Pick out each line containing the string "Blender".

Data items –
_ _ _ _

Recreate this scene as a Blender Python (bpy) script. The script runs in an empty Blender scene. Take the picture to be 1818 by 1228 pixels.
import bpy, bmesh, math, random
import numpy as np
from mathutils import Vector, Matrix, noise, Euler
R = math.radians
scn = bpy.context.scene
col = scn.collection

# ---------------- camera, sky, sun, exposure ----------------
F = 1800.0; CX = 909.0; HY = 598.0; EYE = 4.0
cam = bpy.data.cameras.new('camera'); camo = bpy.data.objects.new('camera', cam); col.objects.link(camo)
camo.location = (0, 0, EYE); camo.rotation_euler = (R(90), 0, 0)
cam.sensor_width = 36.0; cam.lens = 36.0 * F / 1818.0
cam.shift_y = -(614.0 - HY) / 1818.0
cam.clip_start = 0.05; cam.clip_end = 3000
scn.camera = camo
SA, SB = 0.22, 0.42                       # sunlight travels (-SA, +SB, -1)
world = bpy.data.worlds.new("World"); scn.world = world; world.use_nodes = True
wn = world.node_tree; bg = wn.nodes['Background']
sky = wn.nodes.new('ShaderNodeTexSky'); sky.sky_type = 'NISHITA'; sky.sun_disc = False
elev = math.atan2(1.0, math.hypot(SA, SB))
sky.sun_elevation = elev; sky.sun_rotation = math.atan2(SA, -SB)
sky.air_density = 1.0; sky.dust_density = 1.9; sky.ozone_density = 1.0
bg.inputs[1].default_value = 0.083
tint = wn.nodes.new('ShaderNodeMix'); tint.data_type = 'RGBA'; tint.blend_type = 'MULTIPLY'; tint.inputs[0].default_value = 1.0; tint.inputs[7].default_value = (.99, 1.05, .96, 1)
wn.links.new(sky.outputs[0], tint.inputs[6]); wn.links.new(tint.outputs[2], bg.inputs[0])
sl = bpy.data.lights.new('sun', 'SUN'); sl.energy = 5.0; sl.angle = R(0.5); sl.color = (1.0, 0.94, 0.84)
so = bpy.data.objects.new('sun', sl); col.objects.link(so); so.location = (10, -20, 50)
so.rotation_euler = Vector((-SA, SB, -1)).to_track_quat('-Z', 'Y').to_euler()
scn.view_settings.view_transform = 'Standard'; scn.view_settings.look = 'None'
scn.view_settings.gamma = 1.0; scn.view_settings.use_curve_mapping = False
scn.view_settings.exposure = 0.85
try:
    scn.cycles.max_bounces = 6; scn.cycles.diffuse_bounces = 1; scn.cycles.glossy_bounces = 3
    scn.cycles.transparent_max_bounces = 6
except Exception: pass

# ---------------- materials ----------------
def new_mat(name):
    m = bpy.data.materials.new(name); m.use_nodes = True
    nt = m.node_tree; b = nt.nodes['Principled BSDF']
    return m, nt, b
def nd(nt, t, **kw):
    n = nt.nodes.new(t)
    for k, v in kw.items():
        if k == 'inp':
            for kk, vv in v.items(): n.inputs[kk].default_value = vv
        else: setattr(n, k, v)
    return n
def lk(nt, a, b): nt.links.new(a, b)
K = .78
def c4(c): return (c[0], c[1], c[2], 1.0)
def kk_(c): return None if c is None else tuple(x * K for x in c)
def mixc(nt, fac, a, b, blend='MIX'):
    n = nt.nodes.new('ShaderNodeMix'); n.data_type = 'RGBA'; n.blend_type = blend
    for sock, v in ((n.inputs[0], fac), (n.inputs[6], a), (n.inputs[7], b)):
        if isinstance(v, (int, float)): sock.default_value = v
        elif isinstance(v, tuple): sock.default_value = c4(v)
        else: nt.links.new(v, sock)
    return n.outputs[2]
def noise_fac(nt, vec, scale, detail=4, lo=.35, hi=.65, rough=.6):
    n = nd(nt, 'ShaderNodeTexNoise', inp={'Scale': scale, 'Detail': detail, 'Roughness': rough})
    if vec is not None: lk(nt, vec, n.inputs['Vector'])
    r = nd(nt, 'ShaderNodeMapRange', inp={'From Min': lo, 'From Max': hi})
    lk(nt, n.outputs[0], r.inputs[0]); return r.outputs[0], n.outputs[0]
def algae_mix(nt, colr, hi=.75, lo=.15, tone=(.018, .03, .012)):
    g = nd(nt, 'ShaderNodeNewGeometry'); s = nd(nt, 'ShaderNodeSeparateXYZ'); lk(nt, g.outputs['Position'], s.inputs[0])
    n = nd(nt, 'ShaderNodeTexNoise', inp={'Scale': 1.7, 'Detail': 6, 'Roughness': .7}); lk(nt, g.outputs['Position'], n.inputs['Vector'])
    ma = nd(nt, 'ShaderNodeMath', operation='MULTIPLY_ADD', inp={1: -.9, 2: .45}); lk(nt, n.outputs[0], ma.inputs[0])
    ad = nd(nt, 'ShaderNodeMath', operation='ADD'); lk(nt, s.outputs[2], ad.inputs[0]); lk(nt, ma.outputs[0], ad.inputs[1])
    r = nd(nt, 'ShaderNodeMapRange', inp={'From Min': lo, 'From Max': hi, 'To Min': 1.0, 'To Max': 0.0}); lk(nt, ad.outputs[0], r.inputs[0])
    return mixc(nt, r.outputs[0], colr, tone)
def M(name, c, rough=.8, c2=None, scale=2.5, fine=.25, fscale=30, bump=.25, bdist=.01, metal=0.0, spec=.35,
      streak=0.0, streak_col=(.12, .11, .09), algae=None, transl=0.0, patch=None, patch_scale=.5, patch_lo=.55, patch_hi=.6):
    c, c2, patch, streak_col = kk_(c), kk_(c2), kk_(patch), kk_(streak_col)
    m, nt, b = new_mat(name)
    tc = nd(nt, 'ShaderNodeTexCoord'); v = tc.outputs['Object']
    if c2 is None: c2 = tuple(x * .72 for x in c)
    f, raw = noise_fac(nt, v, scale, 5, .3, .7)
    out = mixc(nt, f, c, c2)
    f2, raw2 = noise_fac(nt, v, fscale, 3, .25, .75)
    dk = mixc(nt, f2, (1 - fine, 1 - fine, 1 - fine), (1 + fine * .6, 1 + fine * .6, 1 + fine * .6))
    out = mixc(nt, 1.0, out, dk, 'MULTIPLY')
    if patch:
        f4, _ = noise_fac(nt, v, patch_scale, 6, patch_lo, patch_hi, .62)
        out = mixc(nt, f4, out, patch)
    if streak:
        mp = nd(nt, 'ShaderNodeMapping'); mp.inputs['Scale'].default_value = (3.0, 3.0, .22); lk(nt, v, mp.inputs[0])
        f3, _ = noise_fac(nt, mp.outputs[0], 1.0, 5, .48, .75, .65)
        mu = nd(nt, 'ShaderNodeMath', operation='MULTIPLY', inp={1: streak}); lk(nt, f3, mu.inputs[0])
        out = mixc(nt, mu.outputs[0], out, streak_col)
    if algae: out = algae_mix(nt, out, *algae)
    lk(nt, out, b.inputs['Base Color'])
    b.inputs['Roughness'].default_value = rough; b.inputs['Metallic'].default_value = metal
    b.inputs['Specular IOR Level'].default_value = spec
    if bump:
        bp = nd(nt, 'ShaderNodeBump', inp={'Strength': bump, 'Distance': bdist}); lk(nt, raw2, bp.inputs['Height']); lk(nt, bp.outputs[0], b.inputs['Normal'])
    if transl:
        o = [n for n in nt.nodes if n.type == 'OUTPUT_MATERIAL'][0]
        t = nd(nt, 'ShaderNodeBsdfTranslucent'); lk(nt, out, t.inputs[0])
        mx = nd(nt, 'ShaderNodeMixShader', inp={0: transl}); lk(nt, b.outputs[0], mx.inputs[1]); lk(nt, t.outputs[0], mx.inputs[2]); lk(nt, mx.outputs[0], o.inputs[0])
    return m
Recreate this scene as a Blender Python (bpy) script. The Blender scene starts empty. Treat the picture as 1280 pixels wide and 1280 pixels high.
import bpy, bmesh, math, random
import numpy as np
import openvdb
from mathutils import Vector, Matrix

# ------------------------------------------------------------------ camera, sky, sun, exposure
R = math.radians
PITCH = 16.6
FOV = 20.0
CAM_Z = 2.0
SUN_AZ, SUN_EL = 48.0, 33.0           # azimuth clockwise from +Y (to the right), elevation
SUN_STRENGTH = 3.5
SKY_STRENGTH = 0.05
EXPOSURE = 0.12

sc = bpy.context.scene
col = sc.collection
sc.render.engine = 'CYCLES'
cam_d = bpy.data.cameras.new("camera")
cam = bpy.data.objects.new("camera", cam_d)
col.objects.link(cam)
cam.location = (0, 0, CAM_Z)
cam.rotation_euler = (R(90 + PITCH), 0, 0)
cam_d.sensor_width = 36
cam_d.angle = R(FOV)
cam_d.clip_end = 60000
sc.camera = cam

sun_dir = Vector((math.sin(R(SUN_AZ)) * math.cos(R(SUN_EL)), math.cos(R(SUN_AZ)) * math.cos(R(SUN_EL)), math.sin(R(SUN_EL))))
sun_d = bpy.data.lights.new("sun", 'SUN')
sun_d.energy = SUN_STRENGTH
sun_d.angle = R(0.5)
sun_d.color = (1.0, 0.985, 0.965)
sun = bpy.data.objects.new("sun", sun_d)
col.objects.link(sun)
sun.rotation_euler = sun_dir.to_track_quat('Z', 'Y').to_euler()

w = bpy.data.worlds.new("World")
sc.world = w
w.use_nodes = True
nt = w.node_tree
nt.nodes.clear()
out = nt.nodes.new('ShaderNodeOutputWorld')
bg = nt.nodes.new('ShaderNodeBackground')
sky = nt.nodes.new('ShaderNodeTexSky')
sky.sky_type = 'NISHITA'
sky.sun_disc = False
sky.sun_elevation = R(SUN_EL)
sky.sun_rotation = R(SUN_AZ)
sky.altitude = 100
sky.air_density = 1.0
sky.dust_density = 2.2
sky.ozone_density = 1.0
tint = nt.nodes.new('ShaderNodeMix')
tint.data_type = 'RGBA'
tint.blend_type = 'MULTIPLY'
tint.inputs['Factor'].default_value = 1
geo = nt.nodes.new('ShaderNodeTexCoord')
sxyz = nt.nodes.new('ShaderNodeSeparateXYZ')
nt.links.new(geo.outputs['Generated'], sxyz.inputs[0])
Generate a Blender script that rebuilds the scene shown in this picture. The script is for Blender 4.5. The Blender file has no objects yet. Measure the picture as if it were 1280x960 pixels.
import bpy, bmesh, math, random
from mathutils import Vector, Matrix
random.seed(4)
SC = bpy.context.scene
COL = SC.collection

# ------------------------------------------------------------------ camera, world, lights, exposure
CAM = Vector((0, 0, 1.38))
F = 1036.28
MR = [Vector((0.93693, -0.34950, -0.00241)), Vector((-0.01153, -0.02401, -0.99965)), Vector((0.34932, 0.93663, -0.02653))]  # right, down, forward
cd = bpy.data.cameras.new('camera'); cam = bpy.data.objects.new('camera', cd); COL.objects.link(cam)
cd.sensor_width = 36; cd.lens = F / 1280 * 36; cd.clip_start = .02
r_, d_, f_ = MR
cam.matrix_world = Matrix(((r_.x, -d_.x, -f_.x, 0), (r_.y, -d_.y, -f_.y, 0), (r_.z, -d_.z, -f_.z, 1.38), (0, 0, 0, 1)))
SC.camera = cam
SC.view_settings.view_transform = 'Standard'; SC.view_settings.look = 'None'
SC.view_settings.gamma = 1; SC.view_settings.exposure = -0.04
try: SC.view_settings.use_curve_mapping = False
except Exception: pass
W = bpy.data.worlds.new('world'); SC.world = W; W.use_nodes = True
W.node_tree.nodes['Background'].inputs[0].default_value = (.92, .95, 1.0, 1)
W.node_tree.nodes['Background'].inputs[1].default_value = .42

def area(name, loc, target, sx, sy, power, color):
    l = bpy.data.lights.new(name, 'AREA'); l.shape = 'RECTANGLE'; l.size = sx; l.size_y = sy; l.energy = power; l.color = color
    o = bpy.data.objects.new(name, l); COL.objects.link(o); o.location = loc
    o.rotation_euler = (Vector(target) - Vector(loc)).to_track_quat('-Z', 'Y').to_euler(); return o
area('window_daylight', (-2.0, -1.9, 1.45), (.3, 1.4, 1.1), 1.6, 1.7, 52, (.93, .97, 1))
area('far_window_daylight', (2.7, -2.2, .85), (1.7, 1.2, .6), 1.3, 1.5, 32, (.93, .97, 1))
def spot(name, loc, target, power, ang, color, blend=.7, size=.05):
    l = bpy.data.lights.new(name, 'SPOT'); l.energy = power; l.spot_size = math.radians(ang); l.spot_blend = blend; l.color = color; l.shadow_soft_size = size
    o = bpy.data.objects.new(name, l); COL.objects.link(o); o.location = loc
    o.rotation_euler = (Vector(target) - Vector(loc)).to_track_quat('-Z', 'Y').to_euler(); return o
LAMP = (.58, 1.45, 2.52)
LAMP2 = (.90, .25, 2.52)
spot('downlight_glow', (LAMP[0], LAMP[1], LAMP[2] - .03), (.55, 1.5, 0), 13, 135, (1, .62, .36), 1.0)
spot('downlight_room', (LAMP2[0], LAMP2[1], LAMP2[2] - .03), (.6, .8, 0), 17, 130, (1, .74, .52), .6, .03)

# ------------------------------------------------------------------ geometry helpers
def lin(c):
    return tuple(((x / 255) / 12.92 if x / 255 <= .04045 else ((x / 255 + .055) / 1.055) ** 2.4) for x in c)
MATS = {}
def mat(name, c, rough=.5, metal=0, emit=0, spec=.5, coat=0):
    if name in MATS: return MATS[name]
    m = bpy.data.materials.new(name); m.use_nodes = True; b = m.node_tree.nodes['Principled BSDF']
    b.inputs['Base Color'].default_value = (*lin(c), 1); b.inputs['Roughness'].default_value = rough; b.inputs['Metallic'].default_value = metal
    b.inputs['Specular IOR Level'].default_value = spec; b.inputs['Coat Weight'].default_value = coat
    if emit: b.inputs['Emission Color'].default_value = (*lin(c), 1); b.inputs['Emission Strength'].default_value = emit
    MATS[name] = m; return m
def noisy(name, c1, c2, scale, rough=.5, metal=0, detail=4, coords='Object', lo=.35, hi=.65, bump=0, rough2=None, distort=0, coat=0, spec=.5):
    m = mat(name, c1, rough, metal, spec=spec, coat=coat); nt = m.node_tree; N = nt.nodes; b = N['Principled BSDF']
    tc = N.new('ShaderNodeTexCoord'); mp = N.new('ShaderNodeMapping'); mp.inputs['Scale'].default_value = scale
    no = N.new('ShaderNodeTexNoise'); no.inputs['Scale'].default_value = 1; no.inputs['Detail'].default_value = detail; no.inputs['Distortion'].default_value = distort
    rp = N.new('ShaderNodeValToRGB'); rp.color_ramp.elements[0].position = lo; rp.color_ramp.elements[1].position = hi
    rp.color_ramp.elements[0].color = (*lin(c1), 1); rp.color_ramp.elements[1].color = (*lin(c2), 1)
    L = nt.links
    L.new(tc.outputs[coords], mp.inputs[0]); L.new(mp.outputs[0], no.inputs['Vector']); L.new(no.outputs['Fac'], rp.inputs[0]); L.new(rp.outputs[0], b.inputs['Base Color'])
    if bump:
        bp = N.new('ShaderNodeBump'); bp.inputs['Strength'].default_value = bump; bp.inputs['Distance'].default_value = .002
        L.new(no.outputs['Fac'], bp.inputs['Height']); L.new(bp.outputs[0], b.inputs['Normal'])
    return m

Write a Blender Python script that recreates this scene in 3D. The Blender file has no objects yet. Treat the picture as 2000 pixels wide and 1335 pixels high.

_ _ _ _

Exercise result –
Recreate this scene as a Blender Python (bpy) script. The script runs in an empty Blender scene. Take the picture to be 1818 by 1228 pixels.
Recreate this scene as a Blender Python (bpy) script. The Blender scene starts empty. Treat the picture as 1280 pixels wide and 1280 pixels high.
Generate a Blender script that rebuilds the scene shown in this picture. The script is for Blender 4.5. The Blender file has no objects yet. Measure the picture as if it were 1280x960 pixels.
Write a Blender Python script that recreates this scene in 3D. The Blender file has no objects yet. Treat the picture as 2000 pixels wide and 1335 pixels high.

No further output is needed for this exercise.